[OBJECTIVE]
Skip the pictures, please, and write out exactly the lines from the opening of the data through the line containing "return tuple(((v /".

....................

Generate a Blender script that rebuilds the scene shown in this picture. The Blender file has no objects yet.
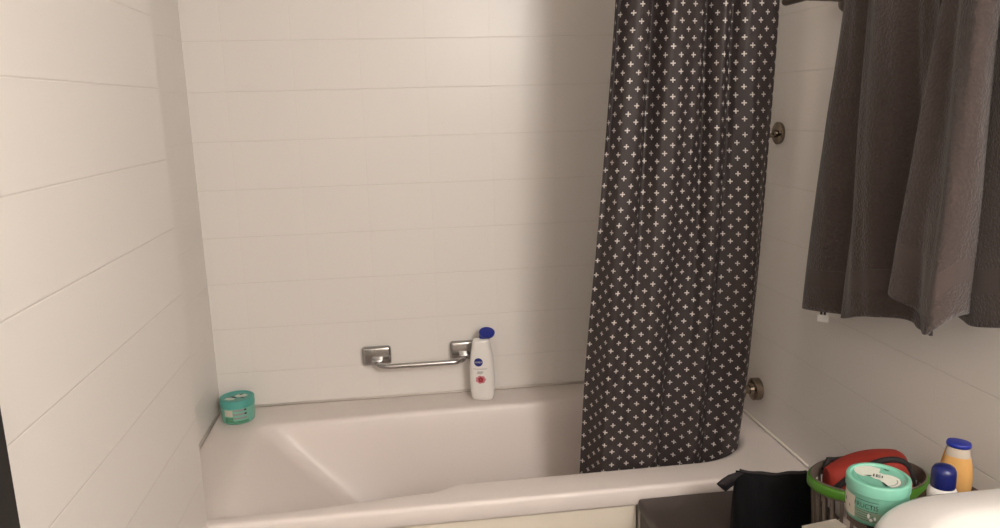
import bpy, bmesh, math, random
from mathutils import Vector, Matrix
PI = math.pi
sc = bpy.context.scene
COL = sc.collection
Z0 = 0.5            # height of the bath rim above the floor; positions below are given from the rim
random.seed(4)

# ------------------------------------------------------------------ materials
def s2l(c):
    return tuple(((v / 255) / 12.92 if v / 255 <= .04045 else ((v / 255 + .055) / 1.055) ** 2.4) for v in c) + (1,)

def mat(name, rgb, rough=.5, metal=0., bump=0., bscale=200., spec=.5, vary=0., vscale=20., coat=0., trans=0., sss=0.):
    m = bpy.data.materials.new(name); m.use_nodes = True
    nt = m.node_tree; b = nt.nodes['Principled BSDF']
    c = s2l(rgb)
    b.inputs['Base Color'].default_value = c
    b.inputs['Roughness'].default_value = rough
    b.inputs['Metallic'].default_value = metal
    b.inputs['Specular IOR Level'].default_value = spec
    b.inputs['Coat Weight'].default_value = coat
    b.inputs['Transmission Weight'].default_value = trans
    if sss:
        b.inputs['Subsurface Weight'].default_value = sss
        b.inputs['Subsurface Radius'].default_value = (.01, .008, .006)
    tc = nt.nodes.new('ShaderNodeTexCoord')
    if bump:
        n = nt.nodes.new('ShaderNodeTexNoise'); n.inputs['Scale'].default_value = bscale; n.inputs['Detail'].default_value = 4
        nt.links.new(tc.outputs['Object'], n.inputs['Vector'])
        bp = nt.nodes.new('ShaderNodeBump'); bp.inputs['Strength'].default_value = bump; bp.inputs['Distance'].default_value = .002
        nt.links.new(n.outputs['Fac'], bp.inputs['Height']); nt.links.new(bp.outputs['Normal'], b.inputs['Normal'])
    if vary:
        n = nt.nodes.new('ShaderNodeTexNoise'); n.inputs['Scale'].default_value = vscale
        nt.links.new(tc.outputs['Object'], n.inputs['Vector'])
        mx = nt.nodes.new('ShaderNodeMix'); mx.data_type = 'RGBA'
        mx.inputs[6].default_value = tuple(v * (1 - vary) for v in c[:3]) + (1,)
        mx.inputs[7].default_value = tuple(min(1, v * (1 + vary)) for v in c[:3]) + (1,)
        nt.links.new(n.outputs['Fac'], mx.inputs[0]); nt.links.new(mx.outputs[2], b.inputs['Base Color'])
    return m

def math_node(nt, op, a, b=None, c=None):
    n = nt.nodes.new('ShaderNodeMath'); n.operation = op
    for i, v in enumerate((a, b, c)):
        if v is None: continue
        if isinstance(v, (int, float)): n.inputs[i].default_value = v
        else: nt.links.new(v, n.inputs[i])
    return n.outputs[0]

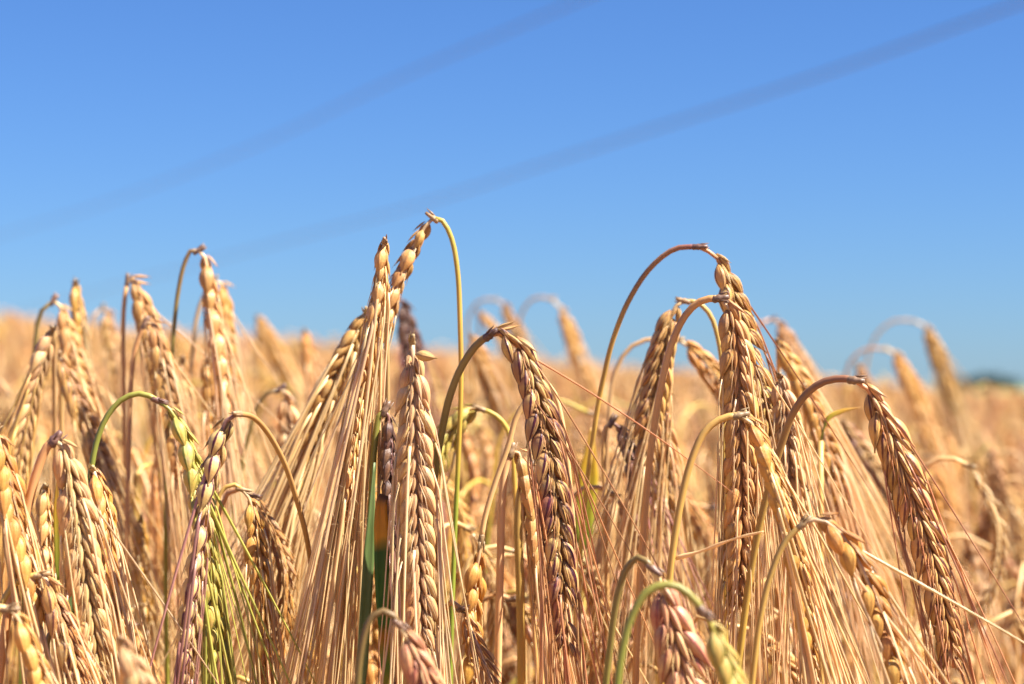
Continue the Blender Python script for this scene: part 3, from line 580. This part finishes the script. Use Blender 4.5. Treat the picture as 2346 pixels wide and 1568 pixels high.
# ---------------------------------------------------------------- crowd of similar stalks behind them
def proto_pts(k, r, H_=.90):
    tight_ = k < 5; rad = r.uniform(.005, .011) if tight_ else r.uniform(.011, .024); lean = r.uniform(-.05, .35) if tight_ else r.uniform(.1, .6); L = r.uniform(.070, .092); bx = r.uniform(-.02, .03)
    st = [(0, 0, 0), (bx * .4, r.uniform(-.01, .01), .35), (bx, 0, H_ - .13), (bx + .004, 0, H_ - .05), (bx + rad * .45, 0, H_ - rad * .5), (bx + rad * 1.3, 0, H_), (bx + rad * 2.1, 0, H_ - rad * .28)]
    e0 = np.array(st[-1]); d = np.array((lean, 0, -.9)); e = [e0 + nrm(d + np.array((.55, 0, .2)) * (1 - t) + np.array((-.25, 0, -.1)) * t) * L * t for t in (.04, .35, .7, 1)]
    return st, e
PAL = [('k_straw', 's_straw', 'a_straw'), ('k_gold', 's_gold', 'a_straw'), ('k_brown', 's_rust', 'a_straw'), ('k_pale', 's_straw', 'a_pale'), ('k_gold', 's_rust', 'a_gold'), ('k_straw', 's_mix', 'a_straw'), ('k_straw', 's_rust', 'a_pale'), ('k_red', 's_straw', 'a_straw')]
rp = random.Random(77); protos = []
def dup(root, label, group):
    c = root.copy(); sc.collection.objects.link(c); c['label'] = label; c['group'] = group
    for ch in root.children:
        q = ch.copy(); sc.collection.objects.link(q); q.parent = c
    return c
for k in range(10):
    st, e = proto_pts(k, rp); pal = PAL[k % 8]
    root = link('barley_stalk', None); tag(root, '', 'barley stalk')
    make_stalk(st, e, base=(0, 0, 0), root=root, seed=900 + k, detail=1, kern=pal[0], stemm=pal[1], awnm=pal[2], roll=rp.uniform(0, 1.5), size=rp.uniform(.92, 1.08), awn_len=.125, spread=.10, awn_n=1.0, awn_w=1.35)
    if k % 3 == 0:      # a dry flag leaf
        b = MB(); bx = st[2][0]; c_, _ = spline([(bx, 0, .66), (bx + .02, .008, .74), (bx + .05, .02, .78), (bx + .09, .03, .75), (bx + .11, .03, .69)], 22)
        t = np.linspace(0, 1, 22); b.ribbon(c_, .007 * np.minimum(.4 + t * 2, (1 - t) * 1.6 + .03), np.array((-.3, 1, .15))); b.build('leaf', M['l_dry'], root)
    protos.append(root)
rm = random.Random(5); placed = 0; spots = []; first = set()
for tries in range(9000):
    if placed >= 236: break
    d = math.sqrt(rm.uniform(.71 ** 2, 1.85 ** 2)) if tries % 3 else rm.uniform(.71, .90); u = rm.uniform(-.245, .245); x = u * d; px = 1173 + u * F
    if px > 2080 and d < 1.5: continue
    if d < .88 and 1480 < px < 2120: continue
    if any((x - a) ** 2 + (d - b_) ** 2 < .020 ** 2 for a, b_ in spots): continue
    spots.append((x, d)); low = rm.random()
    z = -.035 - abs(rm.gauss(0, .02)) if low < .38 else -.05 - rm.uniform(.0, .13)
    if low < .38 and px < 1650 and d > 1.0: z += .018
    if d < .84: z = -.035 - rm.uniform(0, .085)
    k = rm.randrange(5) if d < .95 else rm.randrange(10); zone = 'left third' if px < 800 else ('middle' if px < 1560 else 'right third')
    deep = 'close behind the front row' if d < 1.25 else 'deep in the blur'
    lab = 'unremarkable straw coloured stalk %s in the %s of the crop' % (deep, zone); grp = 'stalks %s, %s' % (deep, zone)
    if k not in first: first.add(k); o = protos[k]; o['label'] = lab; o['group'] = grp
    else: o = dup(protos[k], lab, grp)
    a = rm.gauss(.0, .75) if rm.random() < .8 else rm.uniform(0, 6.28)
    o.location = (x, d, ground(x, d) + z); o.rotation_euler = (rm.gauss(0, .04), rm.gauss(0, .04), a); o.scale = (rm.uniform(.9, 1.1),) * 2 + (1,)
    placed += 1

# ---------------------------------------------------------------- the rest of the field: thousands of stalks nobody could count
pc = bpy.data.collections.new('far_stalk_kinds')
def far_kind(b, ms): pc.objects.link(bpy.data.objects.new('far_stalk', b.mesh('far_stalk', ms)))
for k in range(7):
    st, e = proto_pts(k, rp); pal = PAL[(k * 3 + 1) % 8]
    b, ms = make_stalk(st, e, base=(0, 0, 0), seed=950 + k, detail=0, kern=pal[0], stemm=pal[1], awnm=pal[2], roll=rp.uniform(0, 1.5), size=1.05, spacing=.0030, awn_len=.11, spread=.15, awn_n=.7, awn_w=1.5)
    pc.objects.link(bpy.data.objects.new('far_stalk', b.mesh('far_stalk', ms)))
for k in range(3):      # bare straws with a dry blade
    b = MB(); h = .80 + .03 * k; bx = rp.uniform(-.03, .03)
    c_, _ = spline([(0, 0, 0), (bx * .5, 0, h * .5), (bx, .01, h)], 14); b.tube(c_, np.linspace(.0017, .0011, 14), 7, m=0)
    for q_ in range(2):
        sgn = -1 if (q_ + k) % 2 else 1; z0 = h - .05 - .09 * q_; x0 = bx * z0 / h
        c_, _ = spline([(x0, 0, z0 - .05), (x0 + sgn * .006, .003, z0), (x0 + sgn * .025, .012, z0 + .05), (x0 + sgn * .05, .02, z0 + .03), (x0 + sgn * .062, .022, z0 - .03)], 20)
        t = np.linspace(0, 1, 20); b.ribbon(c_, .007 * np.minimum(.4 + t * 2, (1 - t) * 1.6 + .03), np.array((-.25, 1, .2)), m=1)
    far_kind(b, [M[('s_straw', 's_gold', 's_rust')[k]], M['l_dry']])
rf = random.Random(8); pts = []
def canopy(x, y): return ground(x, y) - .032 + max(-.06, min(.035, rf.gauss(0, .020))) - (.05 * rf.random() if rf.random() < .4 else 0)
for _ in range(int(24 * 230)):
    y = math.sqrt(rf.uniform(1.85 ** 2, 9 ** 2)); x = rf.uniform(-1, 1) * (.30 * y + .1); pts.append((x, y, canopy(x, y)))
for _ in range(int(175 * 75)):
    y = math.sqrt(rf.uniform(9 ** 2, 27 ** 2)); x = rf.uniform(-1, 1) * (.28 * y); pts.append((x, y, canopy(x, y)))
for _ in range(1500):       # beside the picture
    y = rf.uniform(-.5, 1.85); x = rf.uniform(-1.3, 1.3)
    if math.hypot(x, y) < .42 or abs(x) < .27 * y + .17: continue
    if y < .35 and abs(x) < .5: continue
    pts.append((x, y, canopy(x, y) - .02))
for _ in range(520):        # lower stalks between the counted ones
    y = math.sqrt(rf.uniform(.72 ** 2, 1.85 ** 2)); x = rf.uniform(-1, 1) * .27 * y; pts.append((x, y, ground(x, y) - .075 - rf.random() * .09))
for _ in range(760):        # ears at every height just behind them
    y = math.sqrt(rf.uniform(1.0 ** 2, 2.4 ** 2)); x = rf.uniform(-1, .75) * .26 * y; pts.append((x, y, ground(x, y) - .034 - abs(rf.gauss(0, .045))))
for _ in range(260):        # stalks whose ears hang below the picture
    y = rf.uniform(.55, 1.2); x = rf.uniform(-1, 1) * .26 * y; pts.append((x, y, -.17 - .05 * (1.2 - y) - rf.random() * .06 + ground(x, y)))
me = bpy.data.meshes.new('barley_field'); me.from_pydata(pts, [], []); fo = link('barley_field', me)
tag(fo, 'mass of ripe barley filling the field behind the front rows', 'crop', kind='stuff')
g = bpy.data.node_groups.new('stalks', 'GeometryNodeTree')
g.interface.new_socket(name='Geometry', in_out='INPUT', socket_type='NodeSocketGeometry'); g.interface.new_socket(name='Geometry', in_out='OUTPUT', socket_type='NodeSocketGeometry')
gi = g.nodes.new('NodeGroupInput'); go = g.nodes.new('NodeGroupOutput')
ci = g.nodes.new('GeometryNodeCollectionInfo'); ci.inputs['Collection'].default_value = pc; ci.inputs['Separate Children'].default_value = True; ci.inputs['Reset Children'].default_value = True
ip = g.nodes.new('GeometryNodeInstanceOnPoints'); ip.inputs['Pick Instance'].default_value = True
rv = g.nodes.new('FunctionNodeRandomValue'); rv.data_type = 'FLOAT_VECTOR'; rv.inputs[0].default_value = (-.07, -.07, -1.1); rv.inputs[1].default_value = (.07, .07, 1.1)
ri = g.nodes.new('FunctionNodeRandomValue'); ri.data_type = 'INT'; ri.inputs[4].default_value = 0; ri.inputs[5].default_value = 9; ri.inputs['Seed'].default_value = 3
g.links.new(gi.outputs[0], ip.inputs['Points']); g.links.new(ci.outputs[0], ip.inputs['Instance'])
g.links.new(rv.outputs[0], ip.inputs['Rotation']); g.links.new(ri.outputs[2], ip.inputs['Instance Index']); g.links.new(ip.outputs[0], go.inputs[0])
fo.modifiers.new('stalks', 'NODES').node_group = g
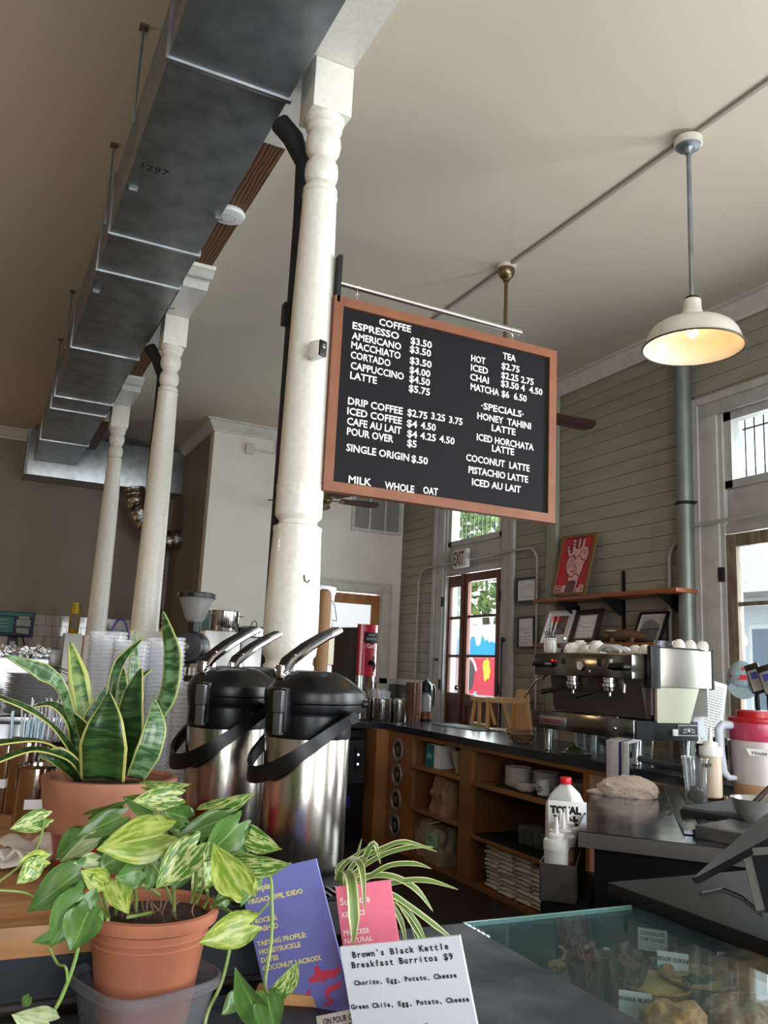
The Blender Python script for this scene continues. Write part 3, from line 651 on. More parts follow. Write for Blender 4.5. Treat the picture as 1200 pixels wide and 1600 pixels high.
def photo1(t, w, h, z):
    b = MB(); b.box(.2*w, .8*w, .30*h, .85*h, z, z+.0005).build('photo_print', M('street_photo', (120, 112, 110), .5, noise_=30, col2=(52, 50, 52)), t)
    MB().box(.2*w, .8*w, .68*h, .78*h, z+.0005, z+.001).build('photo_band', M('photo_band_rust', (150, 84, 66), .5), t)
def photo2(t, w, h, z):
    MB().box(.2*w, .8*w, .2*h, .82*h, z, z+.0005).build('certificate_sheet', m_paper, t)
    cert2(t, w, h, z+.0006)
def photo3(t, w, h, z):
    MB().box(.12*w, .88*w, .1*h, .9*h, z, z+.0005).build('photo_print', M('photo_sky_grey', (172, 170, 166), .5), t)
    b = MB()
    P = lambda pts: [(x*w, y*h) for x, y in pts]
    b.prism(P([(.13, .1), (.2, .45), (.24, .68), (.45, .78), (.80, .62), (.84, .1)]), .001, Matrix.Translation((0, 0, z+.0004)))
    b.build('house_picture', M('photo_house_grey', (92, 90, 88), .5, noise_=60, col2=(130, 128, 124)), t)
    c = MB()
    for i in range(7): c.box((.2+.09*i)*w, (.23+.09*i)*w, .12*h, .42*h, z+.0012, z+.002)
    c.box(.18*w, .84*w, .43*h, .47*h, z+.0012, z+.002).build('porch_lines', M('photo_dark', (50, 48, 46), .6), t)
picture('framed_photo', 'white framed street photo at the left end of the lower shelf', 'photo', at(846.5, 961, 'x', 4.60), at(887, 959, 'x', 4.60), at(884, 1008, 'x', 4.5), at(845, 1008, 'x', 4.5), .02, m_plasticw, m_paper, photo1)
picture('framed_certificate', 'dark wood framed certificate standing on the lower shelf', 'certificate', at(899, 956, 'x', 4.60), at(941, 952.5, 'x', 4.60), at(931, 1007, 'x', 4.5), at(889.5, 1008, 'x', 4.5), .045, M('dark_walnut', (46, 34, 30), .4), M('mat_grey', (176, 172, 166), .6), photo2)
picture('framed_photo', 'black framed photo of an old two storey house on the lower shelf', 'photo', at(991, 961, 'x', 4.60), at(1036, 958, 'x', 4.60), at(1031, 1007, 'x', 4.5), at(987, 1007, 'x', 4.5), .02, m_black, m_paper, photo3)
p = at(981, 1002, 'x', 4.50)
t = thing('carved_animal', 'carved brown wooden animal lying on the lower shelf', 'ornament', (4.48, p.y, ZB+.03))
m_carv = M('driftwood_brown', (112, 84, 58), .7, noise_=14, col2=(84, 60, 40), bump=.4)
MB().tube([(0, .24, .045), (0, .17, .05), (0, .08, .055), (0, 0, .06), (0, -.08, .055), (0, -.16, .05), (0, -.24, .03)], [.018, .03, .04, .045, .04, .028, .012], 10).ball((0, .2, .055), (.03, .05, .03), 10, nz=.3).build('carved_body', m_carv, t)
for y in (.12, -.1): MB().ball((-.03, y, .02), (.018, .02, .024), 8, nz=.3).ball((.03, y, .02), (.018, .02, .024), 8, nz=.3).build('carved_legs', m_carv, t)
MB().ball((-.01, .16, .092), (.03, .06, .012), 10, nz=.2).build('pale_shell', M('shell_pale', (190, 176, 156), .6), t)
# ================================================================== back counter run
WX = 3.37
m_slate = M('black_worktop', (22, 24, 30), .22, noise_=5, col2=(40, 44, 56), bump=.03, spec=.6)
w = MB()
w.prism([(WX, 2.2), (4.12, 2.2), (4.12, 7.65), (2.4, 7.65), (2.4, 6.86), (WX, 6.86)], .05, Matrix.Translation((0, 0, .968)))
tag(w.build('bar_worktop', m_slate, origin=(3.7, 5, .968)), 'long black worktop with a corner, carrying the espresso machine', 'worktop')
t = thing('bar_cabinet', 'open honey wood bar cabinet with shelves under the black worktop', 'cabinet', (3.39, 5.5, 0))
Y = lambda y: y-5.5
cb = MB()
cb.box(0, .62, Y(6.69), Y(6.72), 0, .966).box(-.12, 0, Y(6.72), Y(7.5), 0, .966)
cb.box(.60, .62, Y(3.6), Y(6.69), 0, .966)
cb.box(0, .60, Y(3.6), Y(6.69), 0, .03).box(0, .60, Y(3.6), Y(6.69), .935, .966)
cb.box(0, .60, Y(5.36), Y(5.52), .03, .935).box(0, .60, Y(4.05), Y(4.11), .03, .935)
cb.box(0, .60, Y(6.27), Y(6.30), .03, .935)
cb.build('cabinet_body', m_cab, t)
MB().box(0, .02, Y(6.30), Y(6.69), .03, .935).build('dispenser_panel', m_cab, t)
for z, a, b_ in ((.70, 5.52, 6.27), (.37, 5.52, 6.27), (.69, 4.11, 5.36), (.33, 4.11, 5.36)):
    MB().box(-.012, .60, Y(a), Y(b_), z, z+.028, bev=.003).build('shelf', m_cab, t)
for y in (5.545, 5.335, 6.245): MB().box(.03, .034, Y(y)-.008, Y(y)+.008, .03, .93).build('shelf_track', m_steel, t)
for i, z in enumerate((.815, .61, .405, .20)):
    d = thing('cup_dispenser', ['top round steel cup dispenser in the end of the bar cabinet', 'second round steel cup dispenser from the top', 'third round steel cup dispenser from the top', 'lowest round steel cup dispenser in the bar cabinet'][i], 'cup dispenser', (3.388, 6.53, z), 0, 'round cup dispensers in the cabinet end')
    mm_ = frame((0, 0, 0), (0, -1, 0), (0, 0, 1))
    MB().lathe([(.096, 0), (.098, .006), (.094, .012), (.070, .010), (.062, .002)], m=mm_, n=36, cap=False).build('steel_ring', M('ring_steel', (158, 154, 146), .38, .6), d)
    MB().lathe([(.064, .001), (.0, .001)], m=mm_, n=30, cap=False).build('rubber_gasket', m_black, d)
    MB().lathe([(.030, .002), (.030, .006), (0, .007)], m=mm_, n=24, cap=False).build('cup_base', M('cup_bottom_grey', (104, 100, 96), .6), d)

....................

[RESULT BELOW]
Generate a Blender script that rebuilds the scene shown in this picture. The Blender file has no objects yet.
import bpy, bmesh, math, random
from mathutils import Vector, Matrix
PI = math.pi
sc = bpy.context.scene
COL = sc.collection
Z0 = 0.5            # height of the bath rim above the floor; positions below are given from the rim
random.seed(4)

# ------------------------------------------------------------------ materials
def s2l(c):
    return tuple(((v / 255) / 12.92 if v / 255 <= .04045 else ((v / 255 + .055) / 1.055) ** 2.4) for v in c) + (1,)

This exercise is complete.